Résumés
Résumé
Cet article, issu d’une étude qualitative menée dans une maison d’arrêt en France, propose d’analyser et de décrire les formes d’inégalités, de discrimination et de privilèges sur lesquels se fonde l’ordre en détention. Sur la base d’une discussion de différents problèmes théoriques soulevés par l’analyse de la complexité des relations surveillants-détenus, du poids des contraintes sécuritaires sur l’ensemble des logiques d’action, ou encore des jeux d’identités et d’identifications en détention, nous décrivons trois types de position occupées par les détenus : d’abord le « stratège » qui développe un véritable contre-pouvoir tout en participant activement au contrôle des autres détenus ; ensuite le « tacticien » qui, au jour le jour, ruse pour améliorer son quotidien ; enfin, le « soumis » qui est l’objet de persécutions et de formes d’oppression spécifiques.

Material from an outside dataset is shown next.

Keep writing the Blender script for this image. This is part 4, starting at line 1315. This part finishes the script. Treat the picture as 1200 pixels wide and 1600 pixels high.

À travers la description de cette structure de domination, nous montrons que l’institution ne vise pas tant à dépersonnaliser les détenus pour fonder de nouvelles identités conformes à l’institution qu’à s’appuyer plus pragmatiquement sur les capacités différentielles d’initiative et les inégalités sociales en détention pour minimiser les sources de désordre. In fine, ce constat nous conduit à proposer une redéfinition partielle du concept d’institution totale.
Abstract
This paper is based on data from a qualitative research conducted in a french jail and proposes an analysis and a description of the different forms of inequality, discrimination and privileges on which carceral order is built. After discussing different theoretical questions dealing with the complexity of the relationships between guards and inmates, the impact of security constraints on action, and the questions of identity and identification in detention, we describe three different types of prisoner positions. First, the “strategist” who develops a counter power and is actively embedded in the process of controling other prisonners. Second, the “tactician” who uses cunning every day in order to make his stay in detention better. Third, the “submissive” who is the object of specific forms of persecution and oppression. Through the description of this domination structure, we argue that the institution does not try to depersonalize the prisonners to build new identities in accordance with the institution but instead rests upon differentiated capacities of action and social inequalities to minimize disorder. This interpretation leads us to propose a new partial definition of the concept of total institution.